Don't be bashful, Missy Mazzoli, "Death Valley Junction" is something to sing about.
SFNM and SFO give us two shows in which we trust.
Two compelling concerts in eight short days—take note of this really, really big finale to Santa Fe New Music’s 2009- 2010 season that’s winding up this week. Numero uno: a 4 pm program on June 19 at the New Mexico History Museum’s intimate auditorium featuring the music, world premiere included, of Missy Mazzoli. The second: a concert at the Santa Fe Opera’s Stieren Orchestra Hall, 6 pm on June 26, of recent work by Lewis Spratlan, whose Life is a Dream premieres at the SFO.
I asked John Kennedy, SFNM’s founding artistic director, to characterize Mazzoli, a major addition to the burgeoning group of younger New York -based composers.
"You hear a distinctive voice with powerful melodic strength. Missy combines lyricism with driving rhythmic energy. And she's not afraid to use a tonal vocabulary," he says.

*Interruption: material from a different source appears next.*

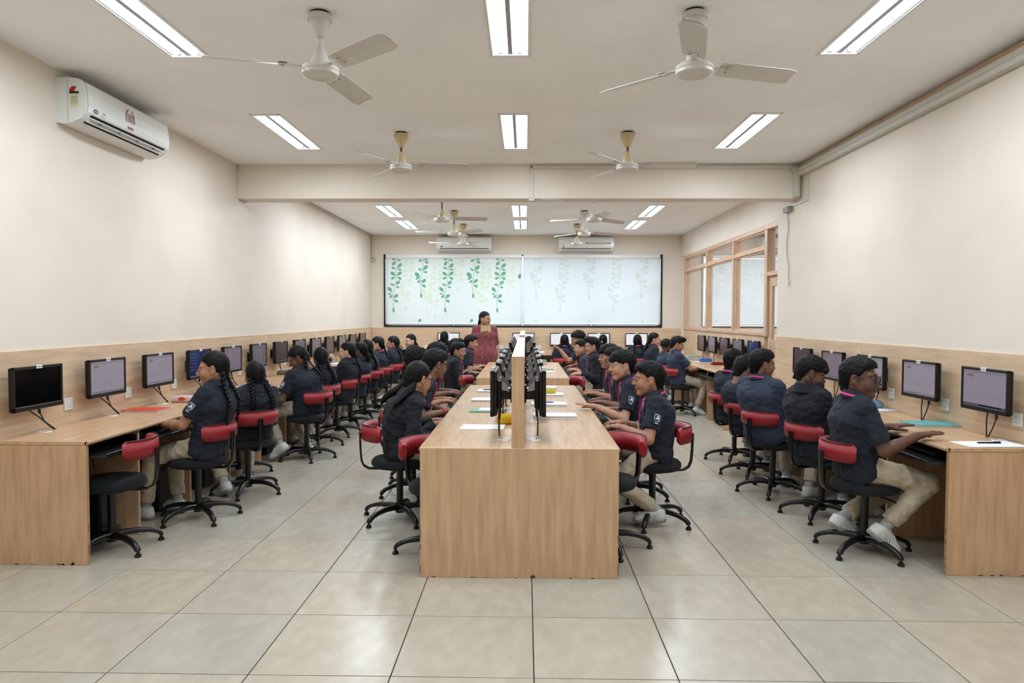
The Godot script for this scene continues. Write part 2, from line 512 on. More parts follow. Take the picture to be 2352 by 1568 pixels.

SFNM's June 19 concert features four of her works including that premiere, "Death Valley Junction" for string quartet. Commissioned by the SFNM CoMission Club, the piece takes its name and inspiration from a desolate ghost town Mazzoli encountered during a Western road trip.
"I've always been attracted to extremes of setting, of tone, of personality. 'Death Valley Junction' qualifies. Oddly, the town has a tiny opera house where dancer and actress Marta Becket has done onewoman shows since 1967. That's another attraction: those heroic loner women who've headed off for empty places. I'm writing an opera, due in 2012, based on the notebooks of Isabelle Eberhardt," Mazzoli says.
"Rhythmic devices also fascinate; I borrow from the gamelan. Five years ago, I took up 'lo-fi' electronics. That's sampling the sounds of everyday objects like power tools and hedge trimmers. Tuning, also. I love the nostalgic sound of tinny pianos and jangling guitars."
Summing up, she comments, "Beethoven came first for me, and he's still there. And all that schlocky, hearton-your-sleeve stuff appeals. I guess I'm trying to combine familiar sounds with the super-unexpected. Major triads don't scare me."
Back to Kennedy on Spratlan: "Richly layered music from a composer with a dense idiom. We're programming recent works, quite distant from his 1978 opera's atonality. He likes color and abrupt mood shifts. The music is melodramatic, episodic. If I had to find a single word, it might be 'perceivable.'" There'll be three pieces on the Stieren Hall program: "Streaming" for piano quartet; a piano work, "Wonderer"; and "Of Time and the Seasons," a song cycle for soprano and string quartet.
Spratlan comments on his musical manner, "I like my work to be challenging and welcoming at the same time. Music should entertain even when it's rigorous.
"Primarily, I'm a melodist working with a pan-tonal vocabulary that keeps making referential shifts. There's a richness that I can enhance with contrapuntal play—musical lines working independently of each other. And I value humor. So much new music is too long in the face."
Getting down to specifics: "'Streaming' is a sort of anti-pun. Don't think internet. Think about that Joycean halfway world where the buzz of consciousness gets bumped around by kaleidoscopic dream images. At the end, there's a musical yawn. And then you wake up."
Spratlan's "Wonderer," despite its title, is not especially Schubertian (although you'll hear a quote from the B-flat piano sonata). It's a one-movement, fourpart fantasy filled with interruptions. A country-Western waltz shows up, there's some jazzy stride piano, a little salsa, and then the last piece of Spratlan's compositional jigsaw puzzle falls into place.
Finally, "Of Time and the Seasons": austerity and Northern coolness mark its setting of seven Finnish poems, climaxing in the sixth, "The Muster," a mother's bitter lament for her soldier-son's departure.
It's a severe work, but one Kennedy calls "spare and very lovely."
And then Spratlan comments, apropos of music organizations' programming timidity, that they "should put more trust in audiences." Santa Fe, be happy with SFNM's forward-looking programming. This outfit trusts us.